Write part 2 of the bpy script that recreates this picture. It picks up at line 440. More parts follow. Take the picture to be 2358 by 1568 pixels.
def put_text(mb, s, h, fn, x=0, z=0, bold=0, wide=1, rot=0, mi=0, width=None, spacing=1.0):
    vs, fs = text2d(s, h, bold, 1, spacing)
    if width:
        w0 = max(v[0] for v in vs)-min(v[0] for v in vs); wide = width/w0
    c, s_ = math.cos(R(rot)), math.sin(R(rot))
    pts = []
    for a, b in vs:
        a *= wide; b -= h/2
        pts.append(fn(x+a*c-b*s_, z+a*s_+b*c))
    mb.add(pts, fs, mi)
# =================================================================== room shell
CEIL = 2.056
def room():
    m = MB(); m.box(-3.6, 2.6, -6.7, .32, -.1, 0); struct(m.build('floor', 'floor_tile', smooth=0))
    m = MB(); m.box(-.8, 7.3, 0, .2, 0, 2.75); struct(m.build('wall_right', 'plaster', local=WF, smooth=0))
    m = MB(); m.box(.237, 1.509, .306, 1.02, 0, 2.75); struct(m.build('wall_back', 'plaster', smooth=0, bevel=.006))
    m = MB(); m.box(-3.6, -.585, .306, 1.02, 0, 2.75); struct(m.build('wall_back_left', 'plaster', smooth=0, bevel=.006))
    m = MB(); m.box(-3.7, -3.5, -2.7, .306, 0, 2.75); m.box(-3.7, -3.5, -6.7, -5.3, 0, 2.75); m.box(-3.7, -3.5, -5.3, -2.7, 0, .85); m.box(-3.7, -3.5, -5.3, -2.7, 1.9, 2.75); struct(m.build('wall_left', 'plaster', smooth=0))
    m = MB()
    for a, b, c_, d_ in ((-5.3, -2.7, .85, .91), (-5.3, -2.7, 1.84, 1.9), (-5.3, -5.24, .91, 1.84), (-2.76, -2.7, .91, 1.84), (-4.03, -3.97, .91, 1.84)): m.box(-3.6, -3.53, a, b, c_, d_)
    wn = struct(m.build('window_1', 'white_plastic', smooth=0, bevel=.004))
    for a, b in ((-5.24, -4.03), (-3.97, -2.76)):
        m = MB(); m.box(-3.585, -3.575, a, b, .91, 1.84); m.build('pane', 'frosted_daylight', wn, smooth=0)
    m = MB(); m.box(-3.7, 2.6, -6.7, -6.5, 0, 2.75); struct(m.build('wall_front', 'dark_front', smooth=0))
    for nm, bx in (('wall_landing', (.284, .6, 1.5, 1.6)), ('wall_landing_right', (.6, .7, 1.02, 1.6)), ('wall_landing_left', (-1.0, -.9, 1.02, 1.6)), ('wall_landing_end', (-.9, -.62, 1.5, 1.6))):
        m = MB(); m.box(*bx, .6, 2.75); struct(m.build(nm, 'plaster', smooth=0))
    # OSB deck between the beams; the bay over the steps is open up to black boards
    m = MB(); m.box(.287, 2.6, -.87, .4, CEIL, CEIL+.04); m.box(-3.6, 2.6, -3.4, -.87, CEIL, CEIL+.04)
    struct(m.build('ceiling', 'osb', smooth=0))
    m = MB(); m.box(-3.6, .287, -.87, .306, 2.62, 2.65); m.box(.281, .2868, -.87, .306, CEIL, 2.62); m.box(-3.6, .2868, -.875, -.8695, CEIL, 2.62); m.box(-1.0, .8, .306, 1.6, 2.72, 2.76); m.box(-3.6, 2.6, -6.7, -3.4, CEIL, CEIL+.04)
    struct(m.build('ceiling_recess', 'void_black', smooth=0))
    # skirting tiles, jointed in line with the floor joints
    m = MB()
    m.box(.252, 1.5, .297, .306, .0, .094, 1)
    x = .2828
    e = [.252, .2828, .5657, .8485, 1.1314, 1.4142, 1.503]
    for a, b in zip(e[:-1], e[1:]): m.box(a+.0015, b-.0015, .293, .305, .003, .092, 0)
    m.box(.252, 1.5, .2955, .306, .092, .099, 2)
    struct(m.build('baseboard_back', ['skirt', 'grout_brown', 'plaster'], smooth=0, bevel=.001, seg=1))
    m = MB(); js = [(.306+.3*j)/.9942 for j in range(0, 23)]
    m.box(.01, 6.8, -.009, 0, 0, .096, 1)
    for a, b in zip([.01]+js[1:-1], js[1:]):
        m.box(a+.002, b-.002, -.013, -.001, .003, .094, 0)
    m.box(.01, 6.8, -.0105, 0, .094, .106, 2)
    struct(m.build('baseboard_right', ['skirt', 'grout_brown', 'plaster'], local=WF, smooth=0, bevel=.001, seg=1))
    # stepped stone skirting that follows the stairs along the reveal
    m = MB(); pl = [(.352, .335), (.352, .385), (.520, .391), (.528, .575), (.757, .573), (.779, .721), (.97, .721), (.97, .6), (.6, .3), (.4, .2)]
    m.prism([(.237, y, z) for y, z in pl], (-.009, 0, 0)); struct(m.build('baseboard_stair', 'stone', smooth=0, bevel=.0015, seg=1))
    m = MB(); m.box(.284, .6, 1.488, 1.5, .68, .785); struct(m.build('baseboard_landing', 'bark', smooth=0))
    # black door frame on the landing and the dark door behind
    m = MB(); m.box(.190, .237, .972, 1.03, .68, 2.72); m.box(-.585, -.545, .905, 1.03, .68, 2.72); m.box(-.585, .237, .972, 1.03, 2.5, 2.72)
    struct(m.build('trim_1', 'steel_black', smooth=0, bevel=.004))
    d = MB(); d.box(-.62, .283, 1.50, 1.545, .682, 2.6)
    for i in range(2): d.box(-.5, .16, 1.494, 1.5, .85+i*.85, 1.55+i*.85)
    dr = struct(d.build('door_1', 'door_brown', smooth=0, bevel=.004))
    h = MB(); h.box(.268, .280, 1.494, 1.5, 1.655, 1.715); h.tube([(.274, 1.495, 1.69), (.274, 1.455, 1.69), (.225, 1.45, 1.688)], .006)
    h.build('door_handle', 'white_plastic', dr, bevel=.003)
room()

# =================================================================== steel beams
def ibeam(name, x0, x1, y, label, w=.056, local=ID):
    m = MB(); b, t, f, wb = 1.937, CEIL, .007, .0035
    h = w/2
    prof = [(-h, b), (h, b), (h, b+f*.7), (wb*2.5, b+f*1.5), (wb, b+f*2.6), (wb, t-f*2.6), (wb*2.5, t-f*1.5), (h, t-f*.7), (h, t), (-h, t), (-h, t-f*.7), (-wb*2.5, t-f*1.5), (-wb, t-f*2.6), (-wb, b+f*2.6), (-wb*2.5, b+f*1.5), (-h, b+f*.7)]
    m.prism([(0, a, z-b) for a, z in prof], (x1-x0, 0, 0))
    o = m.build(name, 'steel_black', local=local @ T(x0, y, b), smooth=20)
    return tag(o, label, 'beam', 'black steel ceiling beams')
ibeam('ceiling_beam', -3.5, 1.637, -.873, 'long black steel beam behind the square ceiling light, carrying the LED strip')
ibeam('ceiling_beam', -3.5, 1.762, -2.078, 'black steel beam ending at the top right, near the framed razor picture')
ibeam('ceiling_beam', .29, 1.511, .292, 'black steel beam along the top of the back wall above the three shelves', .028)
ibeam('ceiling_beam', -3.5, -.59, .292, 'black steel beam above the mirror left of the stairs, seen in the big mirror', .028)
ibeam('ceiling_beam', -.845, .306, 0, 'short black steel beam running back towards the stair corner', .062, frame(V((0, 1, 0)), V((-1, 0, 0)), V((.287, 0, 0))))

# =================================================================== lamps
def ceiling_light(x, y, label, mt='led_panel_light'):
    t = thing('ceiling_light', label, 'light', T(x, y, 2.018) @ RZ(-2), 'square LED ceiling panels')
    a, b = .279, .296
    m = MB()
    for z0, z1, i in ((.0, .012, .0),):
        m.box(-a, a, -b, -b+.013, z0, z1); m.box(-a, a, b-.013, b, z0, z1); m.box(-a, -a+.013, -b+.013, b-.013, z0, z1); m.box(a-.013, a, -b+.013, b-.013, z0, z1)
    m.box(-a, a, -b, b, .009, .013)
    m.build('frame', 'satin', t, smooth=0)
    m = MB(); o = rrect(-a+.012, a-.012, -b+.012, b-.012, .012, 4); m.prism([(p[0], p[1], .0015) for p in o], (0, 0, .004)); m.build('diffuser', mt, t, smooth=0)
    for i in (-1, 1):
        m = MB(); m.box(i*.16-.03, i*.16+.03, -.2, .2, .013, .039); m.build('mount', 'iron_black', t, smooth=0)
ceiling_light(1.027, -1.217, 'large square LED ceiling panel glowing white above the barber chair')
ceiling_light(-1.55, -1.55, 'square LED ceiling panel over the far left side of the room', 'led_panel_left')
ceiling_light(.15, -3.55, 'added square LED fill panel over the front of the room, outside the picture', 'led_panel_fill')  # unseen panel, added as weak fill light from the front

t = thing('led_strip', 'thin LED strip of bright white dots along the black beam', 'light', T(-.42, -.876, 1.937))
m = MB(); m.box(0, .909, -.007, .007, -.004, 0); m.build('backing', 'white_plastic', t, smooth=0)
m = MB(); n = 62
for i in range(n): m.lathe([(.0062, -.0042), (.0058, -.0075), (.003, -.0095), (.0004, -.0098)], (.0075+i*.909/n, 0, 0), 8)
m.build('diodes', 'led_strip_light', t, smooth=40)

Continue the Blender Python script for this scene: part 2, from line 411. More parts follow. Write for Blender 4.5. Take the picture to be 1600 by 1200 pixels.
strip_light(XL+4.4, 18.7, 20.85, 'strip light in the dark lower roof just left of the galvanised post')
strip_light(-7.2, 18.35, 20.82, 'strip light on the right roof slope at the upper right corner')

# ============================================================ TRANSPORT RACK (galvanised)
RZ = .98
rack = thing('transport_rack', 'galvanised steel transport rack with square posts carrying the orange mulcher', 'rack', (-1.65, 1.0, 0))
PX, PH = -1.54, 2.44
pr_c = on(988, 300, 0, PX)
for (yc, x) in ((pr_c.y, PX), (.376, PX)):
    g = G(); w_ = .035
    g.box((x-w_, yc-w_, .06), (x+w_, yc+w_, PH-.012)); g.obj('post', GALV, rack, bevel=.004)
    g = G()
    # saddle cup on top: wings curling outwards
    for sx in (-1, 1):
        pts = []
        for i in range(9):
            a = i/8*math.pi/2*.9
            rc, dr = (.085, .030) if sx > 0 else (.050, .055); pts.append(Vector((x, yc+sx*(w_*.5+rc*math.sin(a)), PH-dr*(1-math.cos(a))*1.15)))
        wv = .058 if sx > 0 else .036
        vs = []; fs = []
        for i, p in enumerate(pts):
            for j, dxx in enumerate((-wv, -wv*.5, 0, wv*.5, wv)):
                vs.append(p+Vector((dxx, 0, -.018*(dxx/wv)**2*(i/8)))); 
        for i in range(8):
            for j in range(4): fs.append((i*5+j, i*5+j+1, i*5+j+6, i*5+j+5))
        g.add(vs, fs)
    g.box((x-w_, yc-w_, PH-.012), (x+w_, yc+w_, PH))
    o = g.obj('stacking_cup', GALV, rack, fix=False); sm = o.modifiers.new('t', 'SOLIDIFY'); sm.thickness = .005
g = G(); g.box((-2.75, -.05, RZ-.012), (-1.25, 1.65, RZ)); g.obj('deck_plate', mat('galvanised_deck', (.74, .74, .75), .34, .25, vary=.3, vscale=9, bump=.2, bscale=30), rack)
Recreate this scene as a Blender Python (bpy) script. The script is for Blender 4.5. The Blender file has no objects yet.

*Your instructions*: Write out, exactly as they stand, the lines from the one containing "Continue the Blender" through the one containing "strip_light(-7.2, 18.35, 20.82, 'strip", both ends included.

*Reply to the task*:
Continue the Blender Python script for this scene: part 2, from line 411. More parts follow. Write for Blender 4.5. Take the picture to be 1600 by 1200 pixels.
strip_light(XL+4.4, 18.7, 20.85, 'strip light in the dark lower roof just left of the galvanised post')
strip_light(-7.2, 18.35, 20.82, 'strip light on the right roof slope at the upper right corner')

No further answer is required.